И вот в коричневом пиджачке, аккуратный, смущенный, предпочитая десять раз стушеваться, чем обратить на себя внимание, Малышкин жмется в многолюдстве где-нибудь в углу — милый, застенчивый студент с такой стеснительной душой. Но в себя не так-то легко он пускает. Мало побыть с ним в доброй компании, мало: пожалуйста, хохоток, историйки, тосты, шумный пробег по клавишам рояля, можно и потанцевать — отчего же? Но душа Малышкина замкнута. В душу к себе можно пустить только проверенного человека, мало с ним выпить, с ним нужно съесть пуд соли. Взыскующий писатель: как мыслишь?

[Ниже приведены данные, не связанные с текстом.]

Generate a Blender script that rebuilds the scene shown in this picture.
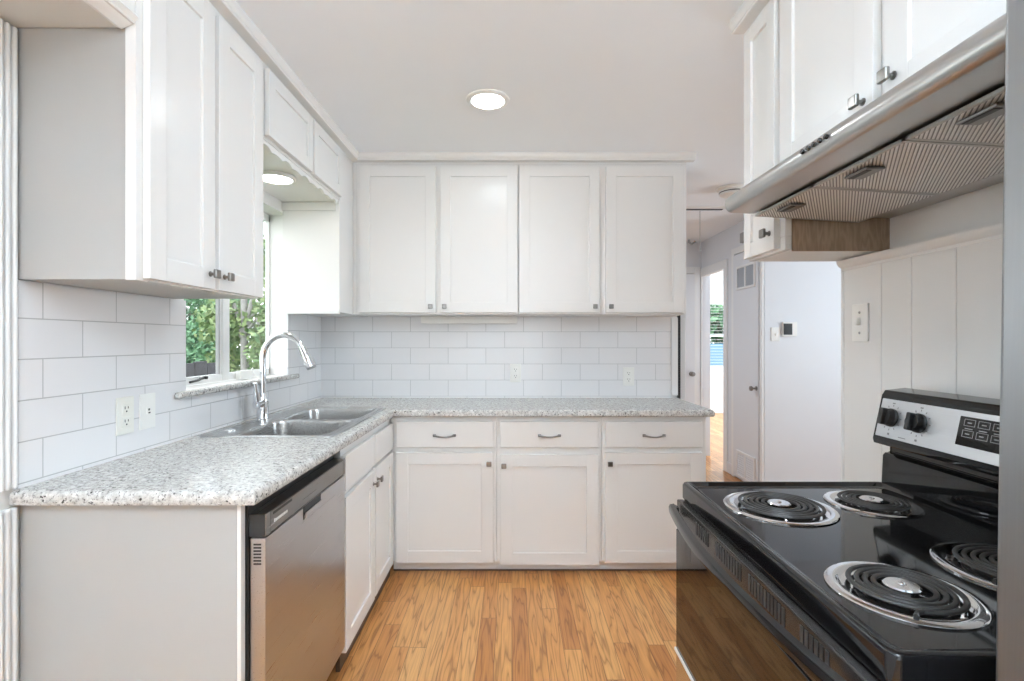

Как относишься к трудному и всенародному делу писательства. На любителей литературной поживы Малышкин набрасывается с яростью поистине клокочущего темперамента.
— Ведь это же дрянь, дрянь! Извините-с, прямо так и скажу в лицо, что дрянь! — Он носится по комнате и словно отталкивается от стены к стене. Он не переносит фальши, конъюнктурных оценок, групповых делишек. — Речь идет о литературе, о ли-те-ра-ту-ре! — скандирует он, замедляя свою обычную скороговорку. — Народ будет читать наши книги, народ. — Он становится грустным и машет рукой. — Не то мы пишем. Не так. И я не так пишу.
Его писательская комната тоже походит на студенческую. Ничего лишнего. Никаких украшений. Пианино, книжки стопками; книжки в дешевом мосдеревском шкафчике, но, извините, уж книжечка к книжечке: плохих авторов Малышкин в свой книжный шкаф не пустит.
Взыскательный мастер, Малышкин ищет вместе с тем все живое, настоящее, неутомимо правит рукописи молодых, ободряет, проталкивает. Он радуется чужому успеху. Успех, приобретенный талантом, трудом, вызывает в нем сочувствие, уважение… <…>
Но чужую удачу он воспринимает и как укор самому себе. Утром снова полетят перечеркнутые страницы, опять будет крошиться карандаш — он пишет карандашом, — еще одна продольная морщина ляжет на лбу, еще одна седая нить протянется преждевременно в его волосах. Его честолюбие — честолюбие писателя, для которого литература не только профессия, но и цель, смысл жизни. Написанная ложь тебя же и оболжет. <…> Читатель — огромный, новый, жадный, требовательный, чуткий к правде. Его не обманешь. Очередная работа Малышкина мучительно, на годы, затягивается. Не потому, что он мало работает, а потому, что он строг к себе. Я помню Малышкина над фолиантами газетных подшивок: он должен был целиком войти в жизнь, быт, труд людей в первой пятилетке, — он писал «Людей из захолустья».